U.S 2020: Fraternal Order of Police endorses Trump

The Fraternal Order of Police endorsed President Trump’s reelection on Friday, saying he has the “full and enthusiastic support” of its more than 355,000 members.

FOP President Patrick Yoes made the announcement Friday morning that the organization, which is the largest law enforcement labor organization in the country, had “unanimously voted to endorse” Trump. The FOP also endorsed Trump in 2016.

“Public safety will undoubtedly be a main focus for voters in this year’s election,” Yoes said. “Look at what the national discourse has focused on for the last six months. President Trump has shown time after time that he supports our law enforcement officers and understands the issues our members face every day.”

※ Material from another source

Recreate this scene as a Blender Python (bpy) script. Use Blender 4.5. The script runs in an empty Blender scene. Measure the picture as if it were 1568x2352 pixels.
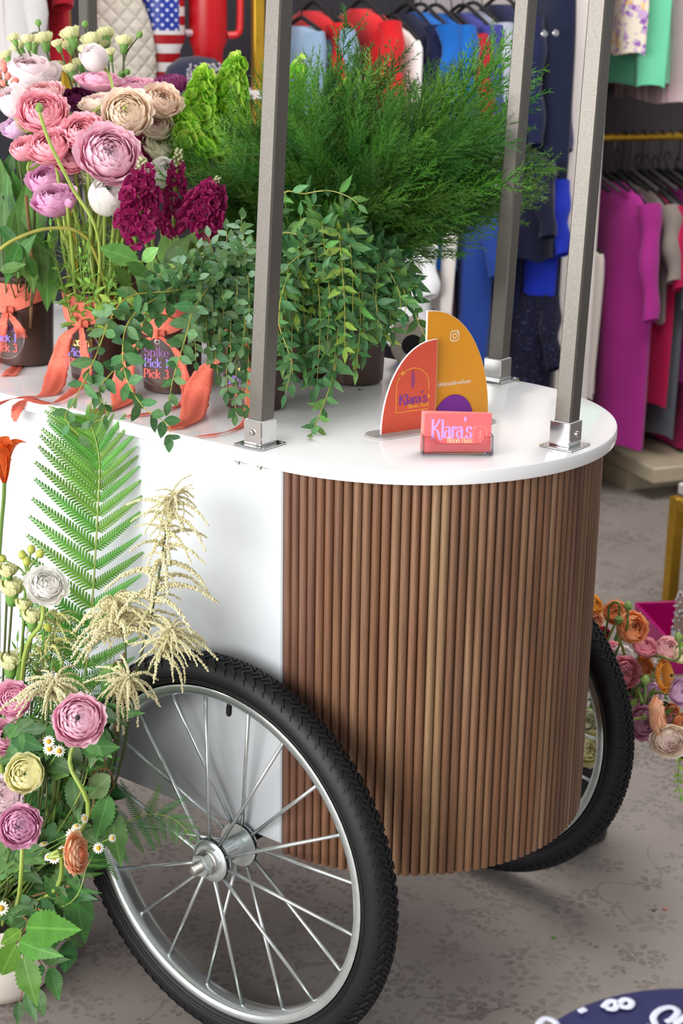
import bpy, math, random
from mathutils import Vector, Matrix, Quaternion, noise as mnoise
random.seed(7)
PI = math.pi
SC = bpy.context.scene
COL = SC.collection
V = Vector

# ------------------------------------------------------------------ camera
FPX, IW, IH = 3702.29, 1568, 2352
CAM = V((1.32313, -1.85579, 1.46157))
PITCH, YAW, ROLL = 0.30382, 2.23166, 0.01581
_f = V((math.cos(PITCH)*math.cos(YAW), math.cos(PITCH)*math.sin(YAW), -math.sin(PITCH)))
_r = V((math.sin(YAW), -math.cos(YAW), 0))
_u = _r.cross(_f)
CR = math.cos(ROLL)*_r + math.sin(ROLL)*_u
CU = -math.sin(ROLL)*_r + math.cos(ROLL)*_u
CF = _f
cd = bpy.data.cameras.new('camera')
cd.sensor_fit = 'HORIZONTAL'; cd.sensor_width = 24.0; cd.lens = FPX/IW*24.0
cd.clip_start = .05; cd.clip_end = 60
cd.dof.use_dof = True; cd.dof.focus_distance = 2.2; cd.dof.aperture_fstop = 7.0
co = bpy.data.objects.new('camera', cd); COL.objects.link(co)
M = Matrix.Identity(4)
for i in range(3):
    M[i][0] = CR[i]; M[i][1] = CU[i]; M[i][2] = -CF[i]; M[i][3] = CAM[i]
co.matrix_world = M
SC.camera = co

# ------------------------------------------------------------------ world, window light, exposure
w = bpy.data.worlds.new('shop_ambience'); SC.world = w; w.use_nodes = True
bgn = w.node_tree.nodes['Background']
bgn.inputs[0].default_value = (.97, .98, 1.0, 1); bgn.inputs[1].default_value = 0.40
def area(name, loc, target, sx, sy, power, col):
    l = bpy.data.lights.new(name, 'AREA'); l.shape = 'RECTANGLE'; l.size = sx; l.size_y = sy
    l.energy = power; l.color = col
    o = bpy.data.objects.new(name, l); COL.objects.link(o)
    d = V(target) - V(loc)
    o.location = loc; o.rotation_euler = d.to_track_quat('-Z', 'Y').to_euler()
    return o
area('shop_window_daylight', (-.7, -4.8, 1.75), (-.2, 0, .75), 6.0, 3.2, 392, (1.0, .985, .965))
area('ceiling_light_panel', (-.1, 1.5, 3.2), (-.1, 1.5, 0), 1.8, 1.8, 62, (1.0, .96, .9))
vs = SC.view_settings
vs.view_transform = 'Standard'; vs.look = 'None'; vs.gamma = 1.0; vs.use_curve_mapping = False
vs.exposure = 0.22
SC.cycles.max_bounces = 7; SC.cycles.diffuse_bounces = 4; SC.cycles.glossy_bounces = 3; SC.cycles.transmission_bounces = 3; SC.cycles.transparent_max_bounces = 8
SC.cycles.use_adaptive_sampling = True; SC.cycles.adaptive_threshold = .05
SC.cycles.caustics_reflective = False; SC.cycles.caustics_refractive = False

# ------------------------------------------------------------------ pixel to place
def ray(x, y): return CF + CR*((x-IW/2)/FPX) - CU*((y-IH/2)/FPX)
def atd(x, y, d): return CAM + ray(x, y)*d
def atY(x, y, Y):
    r = ray(x, y); return CAM + r*((Y-CAM.y)/r.y)
def atZ(x, y, Z):
    r = ray(x, y); return CAM + r*((Z-CAM.z)/r.z)
TOCAM = V((.6, -.78, .12)).normalized()

# ------------------------------------------------------------------ materials
def lin(c):
    if isinstance(c, str):
        c = [int(c[i:i+2], 16) for i in (0, 2, 4)]
    c = [v/255 if max(c) > 1.0 else v for v in c]
    return tuple(v/12.92 if v <= .04045 else ((v+.055)/1.055)**2.4 for v in c) + (1,)
MATS = {}
class NT:
    def __init__(s, name):
        s.m = bpy.data.materials.new(name); s.m.use_nodes = True
        s.t = s.m.node_tree; s.p = s.t.nodes['Principled BSDF']; s.out = s.t.nodes['Material Output']
    def n(s, ty, **k):
        nd = s.t.nodes.new(ty)
        for a, b in k.items(): setattr(nd, a, b)
        return nd
    def l(s, a, b): s.t.links.new(a, b)
    def val(s, x, sock):
        if hasattr(x, 'is_linked') or hasattr(x, 'links'): s.l(x, sock)
        else: sock.default_value = x
    def math(s, op, a, b=None, c=None, clamp=False):
        nd = s.n('ShaderNodeMath', operation=op); nd.use_clamp = clamp
        for i, x in enumerate((a, b, c)):
            if x is not None: s.val(x, nd.inputs[i])
        return nd.outputs[0]
    def mix(s, f, a, b, mode='MIX'):
        nd = s.n('ShaderNodeMix', data_type='RGBA', blend_type=mode)
        s.val(f, nd.inputs[0]); s.val(a, nd.inputs[6]); s.val(b, nd.inputs[7])
        return nd.outputs[2]
    def ramp(s, f, stops):
        nd = s.n('ShaderNodeValToRGB'); s.l(f, nd.inputs[0])
        e = nd.color_ramp.elements
        while len(e) < len(stops): e.new(.5)
        for x, (p, c) in zip(e, stops): x.position = p; x.color = c
        return nd.outputs[0]
    def noise(s, scale, vec=None, detail=3, rough=.55, dist=0):
        nd = s.n('ShaderNodeTexNoise'); nd.inputs['Scale'].default_value = scale
        nd.inputs['Detail'].default_value = detail; nd.inputs['Roughness'].default_value = rough
        nd.inputs['Distortion'].default_value = dist
        if vec is not None: s.l(vec, nd.inputs['Vector'])
        return nd.outputs[0]
    def coord(s, sc=(1, 1, 1), kind='Object', rnd=False):
        tc = s.n('ShaderNodeTexCoord'); mp = s.n('ShaderNodeMapping')
        mp.inputs['Scale'].default_value = sc
        s.l(tc.outputs[kind], mp.inputs[0])
        if rnd:
            oi = s.n('ShaderNodeObjectInfo'); cb = s.n('ShaderNodeCombineXYZ')
            for i, k in enumerate((13., 29., 7.)):
                s.l(s.math('MULTIPLY', oi.outputs['Random'], k), cb.inputs[i])
            s.l(cb.outputs[0], mp.inputs['Location'])
        return mp.outputs[0]
    def bump(s, h, strength=.2, dist=.002):
        b = s.n('ShaderNodeBump'); b.inputs['Strength'].default_value = strength
        b.inputs['Distance'].default_value = dist
        s.l(h, b.inputs['Height']); s.l(b.outputs[0], s.p.inputs['Normal'])
    def set(s, **k):
        for a, b in k.items(): s.val(b, s.p.inputs[a.replace('_', ' ')])
def pm(name, col, rough=.5, metal=0., var=.08, scale=30., bump=0., sc=(1, 1, 1), rndv=0., spec=.5, trans=0., bscale=None, bdist=.002):
    """plain procedural material: colour with gentle mottling, optional relief and translucency"""
    if name in MATS: return MATS[name]
    n = NT(name); c = lin(col)
    co_ = n.coord(sc, rnd=rndv > 0)
    nz = n.noise(scale, co_, 4)
    d = tuple(v*(1-var) for v in c[:3]) + (1,); e = tuple(min(1, v*(1+var)) for v in c[:3]) + (1,)
    cc = n.ramp(nz, [(.3, d), (.7, e)])
    if rndv > 0:
        oi = n.n('ShaderNodeObjectInfo'); hs = n.n('ShaderNodeHueSaturation')
        n.l(n.math('MULTIPLY_ADD', oi.outputs['Random'], rndv*2, 1-rndv), hs.inputs['Value'])
        n.l(n.math('MULTIPLY_ADD', oi.outputs['Random'], .05*min(1, rndv*3), .5-.025*min(1, rndv*3)), hs.inputs['Hue'])
        n.l(cc, hs.inputs['Color']); cc = hs.outputs[0]
    n.set(Base_Color=cc, Roughness=rough, Metallic=metal, Specular_IOR_Level=spec)
    if bump: n.bump(n.noise(bscale or scale*3, co_, 4), bump, bdist)
    if trans:
        tr = n.n('ShaderNodeBsdfTranslucent'); n.l(cc, tr.inputs[0])
        mx = n.n('ShaderNodeMixShader'); mx.inputs[0].default_value = trans
        n.l(n.p.outputs[0], mx.inputs[1]); n.l(tr.outputs[0], mx.inputs[2]); n.l(mx.outputs[0], n.out.inputs[0])
    MATS[name] = n.m
    return n.m
def petal_mat(cin, cout, cedge=None):
    key = 'petal_%s_%s_%s' % (cin, cout, cedge)
    if key in MATS: return MATS[key]
    n = NT(key)
    a = n.n('ShaderNodeAttribute', attribute_name='lay'); b = n.n('ShaderNodeAttribute', attribute_name='tip')
    nz = n.noise(6, n.coord((1, 1, 1), rnd=True), 3)
    f = n.math('ADD', n.math('POWER', a.outputs['Fac'], .7), n.math('MULTIPLY_ADD', nz, .5, -.25), clamp=True)
    c = n.mix(f, lin(cin), lin(cout))
    te = n.math('POWER', b.outputs['Fac'], 2.5)
    c = n.mix(n.math('MULTIPLY', te, .55), c, lin(cedge or cout))
    fine = n.noise(40, n.coord((6, 6, 1)), 2)
    c = n.mix(n.math('MULTIPLY_ADD', fine, .3, .15), c, lin(cedge or cout))
    n.set(Base_Color=c, Roughness=.55, Specular_IOR_Level=.3)
    tr = n.n('ShaderNodeBsdfTranslucent'); n.l(c, tr.inputs[0])
    mx = n.n('ShaderNodeMixShader'); mx.inputs[0].default_value = .42
    n.l(n.p.outputs[0], mx.inputs[1]); n.l(tr.outputs[0], mx.inputs[2]); n.l(mx.outputs[0], n.out.inputs[0])
    MATS[key] = n.m
    return n.m
def glass_mat(name, col=(.95, .96, 1.0), rough=.02, gain=1.0):
    if name in MATS: return MATS[name]
    n = NT(name)
    g = n.n('ShaderNodeBsdfGlass'); g.inputs['IOR'].default_value = 1.3; g.inputs['Roughness'].default_value = rough
    nz = n.noise(20, n.coord()); c = (col[0], col[1], col[2], 1)
    n.l(n.mix(n.math('MULTIPLY', nz, .04), c, (.8, .85, .95, 1)), g.inputs['Color'])
    t = n.n('ShaderNodeBsdfTransparent'); t.inputs[0].default_value = c
    mx = n.n('ShaderNodeMixShader'); fr = n.n('ShaderNodeFresnel'); fr.inputs[0].default_value = 1.35
    gl = n.n('ShaderNodeBsdfGlossy'); gl.inputs['Roughness'].default_value = rough
    n.l(n.math('MULTIPLY_ADD', fr.outputs[0], gain, .02*gain, clamp=True), mx.inputs[0]); n.l(t.outputs[0], mx.inputs[1]); n.l(gl.outputs[0], mx.inputs[2])
    n.t.nodes.remove(g)
    n.l(mx.outputs[0], n.out.inputs[0])
    MATS[name] = n.m
    return n.m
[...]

Yoes, in a reference to Trump's response to unrest in America's cities that has flared since the death of George Floyd in police custody, added that “the FOP is proud to endorse a candidate who calls for law and order across our nation.”

He said the decision was made through “canvassing the more than 355,000 FOP members throughout the country.”

Yoes went on to tout the FOP’s support as “one of the most sought-after endorsements by candidates running for the presidency.”

“We have a responsibility to our members, to the 800,000 sworn law enforcement officers in the United States, and to the communities they serve to do our part in determining the direction in which our country will head,” Yoes added.

The FOP endorsed former President George H.W. Bush in 1992, former President Bill Clinton in 1996, former President George W. Bush in 2000 and 2004, the late Sen. John McCain in 2008, and Trump in 2016. The FOP did not endorse any candidate—former President Barack Obama or now-Sen. Mitt Romney—in 2012.

The FOP’s endorsement comes after more than 175 current and former law enforcement officers and officials endorsed Joe Biden for president on Friday, while slamming Trump as a "lawless" president.

Fox News first obtained the list of the Biden-supporting law enforcement officials, which includes former U.S. attorneys, former state attorneys general, former sheriffs, and former police chiefs who touted the former vice president’s experience “keeping communities safe.” It includes Janet Napolitano, the former Obama administration secretary of Homeland Security who served as attorney general of Arizona.

“It’s ironic that a lawless president claims to be the ‘law and order’ president,” Noble Wray, retired chief of the Madison, Wis., Police Department, said in a statement.

Also on the list of Biden endorsements, however, was Seattle Mayor Jenny Durkan, whose city faced unrest for weeks, with protesters creating their own "autonomous zone" and calling for defunding police.